Instructions for the task
Only the lines from the first one through the line with "PI = math.pi" should be printed, exactly as they appear.

Dataset section
☆ ☆ ☆ ☆
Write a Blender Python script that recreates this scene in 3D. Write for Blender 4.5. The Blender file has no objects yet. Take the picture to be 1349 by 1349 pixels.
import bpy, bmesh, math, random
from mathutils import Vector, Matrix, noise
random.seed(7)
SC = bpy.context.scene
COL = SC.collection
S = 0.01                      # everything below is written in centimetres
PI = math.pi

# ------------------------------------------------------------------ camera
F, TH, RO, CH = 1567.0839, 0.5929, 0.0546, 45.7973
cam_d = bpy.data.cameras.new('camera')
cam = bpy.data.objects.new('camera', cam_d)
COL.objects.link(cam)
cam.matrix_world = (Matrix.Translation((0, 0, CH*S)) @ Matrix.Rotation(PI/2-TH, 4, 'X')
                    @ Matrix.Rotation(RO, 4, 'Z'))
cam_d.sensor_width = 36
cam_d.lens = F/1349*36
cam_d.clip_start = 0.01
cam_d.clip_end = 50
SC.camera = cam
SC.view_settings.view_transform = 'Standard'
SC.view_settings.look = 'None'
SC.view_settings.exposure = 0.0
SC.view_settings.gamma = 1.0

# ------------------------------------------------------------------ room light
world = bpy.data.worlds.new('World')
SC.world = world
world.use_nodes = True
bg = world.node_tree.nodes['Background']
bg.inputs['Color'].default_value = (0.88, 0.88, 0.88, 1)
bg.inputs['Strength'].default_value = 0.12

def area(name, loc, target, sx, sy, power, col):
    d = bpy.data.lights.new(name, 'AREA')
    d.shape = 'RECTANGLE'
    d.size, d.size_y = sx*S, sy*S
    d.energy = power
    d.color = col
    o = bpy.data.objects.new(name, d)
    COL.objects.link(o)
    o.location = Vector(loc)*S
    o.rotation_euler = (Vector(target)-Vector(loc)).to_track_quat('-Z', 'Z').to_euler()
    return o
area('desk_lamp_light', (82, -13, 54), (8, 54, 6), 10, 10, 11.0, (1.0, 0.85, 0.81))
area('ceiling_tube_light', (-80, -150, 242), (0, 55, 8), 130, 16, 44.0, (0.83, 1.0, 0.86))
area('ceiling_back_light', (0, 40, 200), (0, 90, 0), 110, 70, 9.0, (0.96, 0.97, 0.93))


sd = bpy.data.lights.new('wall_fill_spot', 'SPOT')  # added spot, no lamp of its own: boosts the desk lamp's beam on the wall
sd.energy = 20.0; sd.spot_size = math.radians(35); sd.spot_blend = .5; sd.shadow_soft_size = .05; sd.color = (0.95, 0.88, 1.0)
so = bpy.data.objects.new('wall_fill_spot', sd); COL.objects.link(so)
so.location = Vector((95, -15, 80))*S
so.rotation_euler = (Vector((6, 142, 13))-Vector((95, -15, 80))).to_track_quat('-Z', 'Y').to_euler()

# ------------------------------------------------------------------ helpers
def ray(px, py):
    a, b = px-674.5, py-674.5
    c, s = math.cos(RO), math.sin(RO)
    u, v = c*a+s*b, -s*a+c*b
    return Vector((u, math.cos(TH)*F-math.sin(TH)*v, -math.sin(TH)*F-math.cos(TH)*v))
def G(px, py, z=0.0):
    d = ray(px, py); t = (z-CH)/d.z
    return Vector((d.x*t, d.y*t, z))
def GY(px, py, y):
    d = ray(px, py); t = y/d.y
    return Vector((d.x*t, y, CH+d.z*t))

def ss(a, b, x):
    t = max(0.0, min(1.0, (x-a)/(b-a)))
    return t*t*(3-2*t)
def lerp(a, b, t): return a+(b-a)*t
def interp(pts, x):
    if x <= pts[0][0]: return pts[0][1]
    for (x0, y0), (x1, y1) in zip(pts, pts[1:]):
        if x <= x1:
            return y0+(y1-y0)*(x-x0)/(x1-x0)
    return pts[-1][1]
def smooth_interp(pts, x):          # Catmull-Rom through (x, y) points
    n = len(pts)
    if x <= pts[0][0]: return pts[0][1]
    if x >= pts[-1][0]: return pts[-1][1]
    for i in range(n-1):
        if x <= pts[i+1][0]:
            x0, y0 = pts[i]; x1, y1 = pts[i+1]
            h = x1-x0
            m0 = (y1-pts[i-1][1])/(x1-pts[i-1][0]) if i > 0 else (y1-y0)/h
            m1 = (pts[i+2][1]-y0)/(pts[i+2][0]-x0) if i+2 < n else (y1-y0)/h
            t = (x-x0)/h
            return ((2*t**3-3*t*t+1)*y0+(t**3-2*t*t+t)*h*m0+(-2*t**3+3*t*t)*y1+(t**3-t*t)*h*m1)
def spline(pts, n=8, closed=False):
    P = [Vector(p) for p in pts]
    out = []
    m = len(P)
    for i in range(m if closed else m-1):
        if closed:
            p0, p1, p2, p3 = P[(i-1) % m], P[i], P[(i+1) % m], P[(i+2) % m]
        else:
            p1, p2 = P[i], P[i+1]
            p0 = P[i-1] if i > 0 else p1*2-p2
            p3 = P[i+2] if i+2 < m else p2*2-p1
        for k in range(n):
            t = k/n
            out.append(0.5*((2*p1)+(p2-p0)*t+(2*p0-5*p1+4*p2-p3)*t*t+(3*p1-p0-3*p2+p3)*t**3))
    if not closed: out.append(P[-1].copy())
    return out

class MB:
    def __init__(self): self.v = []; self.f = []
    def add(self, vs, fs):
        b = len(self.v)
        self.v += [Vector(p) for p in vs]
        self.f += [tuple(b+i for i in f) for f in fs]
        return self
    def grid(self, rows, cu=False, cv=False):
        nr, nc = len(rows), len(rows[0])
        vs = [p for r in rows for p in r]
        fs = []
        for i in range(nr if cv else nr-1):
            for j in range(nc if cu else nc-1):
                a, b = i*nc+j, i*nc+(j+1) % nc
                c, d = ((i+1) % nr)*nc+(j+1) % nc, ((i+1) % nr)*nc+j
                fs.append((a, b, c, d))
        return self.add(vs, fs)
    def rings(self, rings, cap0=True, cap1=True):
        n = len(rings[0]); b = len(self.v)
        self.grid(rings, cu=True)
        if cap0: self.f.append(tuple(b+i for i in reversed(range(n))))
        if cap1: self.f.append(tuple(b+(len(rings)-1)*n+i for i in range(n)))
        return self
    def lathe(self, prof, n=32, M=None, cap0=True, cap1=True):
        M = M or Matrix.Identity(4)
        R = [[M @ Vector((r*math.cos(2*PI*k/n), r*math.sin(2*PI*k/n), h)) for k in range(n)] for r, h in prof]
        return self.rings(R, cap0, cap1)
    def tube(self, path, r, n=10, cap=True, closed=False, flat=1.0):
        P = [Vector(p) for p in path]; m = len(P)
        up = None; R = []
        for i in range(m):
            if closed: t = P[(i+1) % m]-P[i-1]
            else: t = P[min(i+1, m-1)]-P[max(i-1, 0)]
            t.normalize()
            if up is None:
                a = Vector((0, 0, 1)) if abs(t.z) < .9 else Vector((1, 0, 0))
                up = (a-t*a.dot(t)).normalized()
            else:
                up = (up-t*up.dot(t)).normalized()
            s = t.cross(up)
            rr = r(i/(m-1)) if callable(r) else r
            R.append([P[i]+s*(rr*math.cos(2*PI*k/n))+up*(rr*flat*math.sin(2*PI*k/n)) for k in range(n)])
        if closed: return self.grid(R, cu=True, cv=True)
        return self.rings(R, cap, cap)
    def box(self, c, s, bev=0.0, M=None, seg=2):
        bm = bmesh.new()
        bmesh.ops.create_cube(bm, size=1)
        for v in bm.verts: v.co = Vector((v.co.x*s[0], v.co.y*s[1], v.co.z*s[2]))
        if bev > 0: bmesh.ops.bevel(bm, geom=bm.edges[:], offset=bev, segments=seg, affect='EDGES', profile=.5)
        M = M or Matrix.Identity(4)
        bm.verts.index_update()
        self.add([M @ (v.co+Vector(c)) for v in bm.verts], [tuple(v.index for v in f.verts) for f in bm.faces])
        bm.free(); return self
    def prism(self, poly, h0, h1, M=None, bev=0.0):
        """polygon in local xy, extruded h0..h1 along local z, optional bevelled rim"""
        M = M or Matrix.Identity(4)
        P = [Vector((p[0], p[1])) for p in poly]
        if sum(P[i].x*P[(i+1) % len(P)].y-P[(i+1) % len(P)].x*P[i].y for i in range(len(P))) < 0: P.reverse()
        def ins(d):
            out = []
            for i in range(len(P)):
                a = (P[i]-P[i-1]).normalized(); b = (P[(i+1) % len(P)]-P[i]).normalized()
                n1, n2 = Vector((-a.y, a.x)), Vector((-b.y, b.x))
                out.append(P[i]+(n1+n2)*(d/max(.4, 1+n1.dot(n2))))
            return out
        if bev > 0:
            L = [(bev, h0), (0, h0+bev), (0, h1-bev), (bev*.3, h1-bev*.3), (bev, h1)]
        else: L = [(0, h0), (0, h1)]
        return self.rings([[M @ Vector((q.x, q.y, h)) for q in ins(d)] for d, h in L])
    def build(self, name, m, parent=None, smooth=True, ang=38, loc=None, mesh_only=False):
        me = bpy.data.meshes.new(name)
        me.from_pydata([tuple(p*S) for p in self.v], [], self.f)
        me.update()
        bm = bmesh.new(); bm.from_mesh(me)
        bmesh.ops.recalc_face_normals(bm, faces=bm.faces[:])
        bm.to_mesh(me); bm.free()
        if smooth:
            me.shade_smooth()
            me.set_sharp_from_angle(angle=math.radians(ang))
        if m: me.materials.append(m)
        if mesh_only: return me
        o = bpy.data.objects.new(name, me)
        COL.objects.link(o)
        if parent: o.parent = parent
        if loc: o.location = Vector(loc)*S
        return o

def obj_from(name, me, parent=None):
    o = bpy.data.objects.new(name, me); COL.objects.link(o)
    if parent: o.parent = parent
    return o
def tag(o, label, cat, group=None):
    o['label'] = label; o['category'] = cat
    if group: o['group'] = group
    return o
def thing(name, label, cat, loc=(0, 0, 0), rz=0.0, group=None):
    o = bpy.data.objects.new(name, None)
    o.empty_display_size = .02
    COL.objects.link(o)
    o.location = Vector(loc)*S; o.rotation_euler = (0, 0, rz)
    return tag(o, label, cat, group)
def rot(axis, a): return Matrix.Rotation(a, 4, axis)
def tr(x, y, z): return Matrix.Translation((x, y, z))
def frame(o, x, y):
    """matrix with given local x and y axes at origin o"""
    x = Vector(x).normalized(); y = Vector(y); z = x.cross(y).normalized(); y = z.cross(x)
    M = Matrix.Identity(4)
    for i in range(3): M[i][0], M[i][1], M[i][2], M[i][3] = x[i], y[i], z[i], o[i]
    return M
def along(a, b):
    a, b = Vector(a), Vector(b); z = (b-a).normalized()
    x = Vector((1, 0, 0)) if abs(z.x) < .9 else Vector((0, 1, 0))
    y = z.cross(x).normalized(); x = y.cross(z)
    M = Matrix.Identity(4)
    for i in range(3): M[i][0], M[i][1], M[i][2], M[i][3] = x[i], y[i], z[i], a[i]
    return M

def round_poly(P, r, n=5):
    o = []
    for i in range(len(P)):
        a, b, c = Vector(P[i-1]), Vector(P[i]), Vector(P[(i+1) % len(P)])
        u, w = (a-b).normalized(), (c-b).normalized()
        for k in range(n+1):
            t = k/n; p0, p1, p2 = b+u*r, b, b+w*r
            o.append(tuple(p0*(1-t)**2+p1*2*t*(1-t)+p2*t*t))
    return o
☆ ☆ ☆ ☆
Solution to this problem
Write a Blender Python script that recreates this scene in 3D. Write for Blender 4.5. The Blender file has no objects yet. Take the picture to be 1349 by 1349 pixels.
import bpy, bmesh, math, random
from mathutils import Vector, Matrix, noise
random.seed(7)
SC = bpy.context.scene
COL = SC.collection
S = 0.01                      # everything below is written in centimetres
PI = math.pi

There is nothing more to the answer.